How Do Payday Loans Work?

What's the approval process like? McCreary says, "A payday loan typically works like this: If approved, you either write a post-dated check or sign an automatic withdrawal authorization form that lets the lender take the money due (principal, interest, and fees) from your bank account after the date of your next expected paycheck." She adds that, "even though you may be required to leave a post-dated check at the store, many payday loan lenders will require you to return on your payday to pay the balance off."

The Downside

What happens if you can't pay the payday loan off by your next paycheck? According to McCreary, a few things can occur. "If you can't repay the loan after your next paycheck, the lender might offer to let you roll your current loan over into a new one," she says. "This includes the existing loan and fees—on top of the new loan amount and fees—so that now you have an even larger loan to pay off on your next payday."

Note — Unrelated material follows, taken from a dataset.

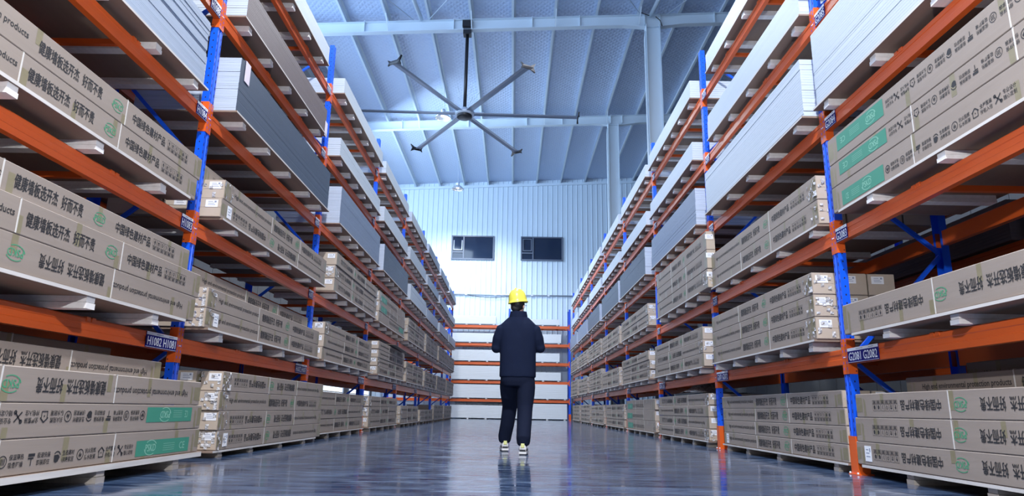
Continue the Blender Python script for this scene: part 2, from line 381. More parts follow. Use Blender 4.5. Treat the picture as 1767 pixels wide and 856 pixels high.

McCreary warns that payday loans, while they may seem small, come with high fees as well as high-interest rates. Because payday loans have such short repayment terms, these costs translate to a steep APR. According to the Consumer Federation of America, payday loan APRs are usually 400 percent or more. In other words, borrowers can find themselves in more debt after the fact. "If you can't repay yours right away, you may find yourself refinancing the debt repeatedly and paying more in interest than the original amount you borrowed," says McCreary. This is why some states prohibit payday loans altogether.

Instead of opting for a payday loan, McCreary says to consider other alternatives first: asking for an extension, seek a payday alternative loan, or a small personal loan. To avoid getting into the situation where a payday loan is the only option, McCreary suggests paying bills on time, pay down debt, don't close old credit cards, don't open too many credit lines at the same time, and diversify your credit mix.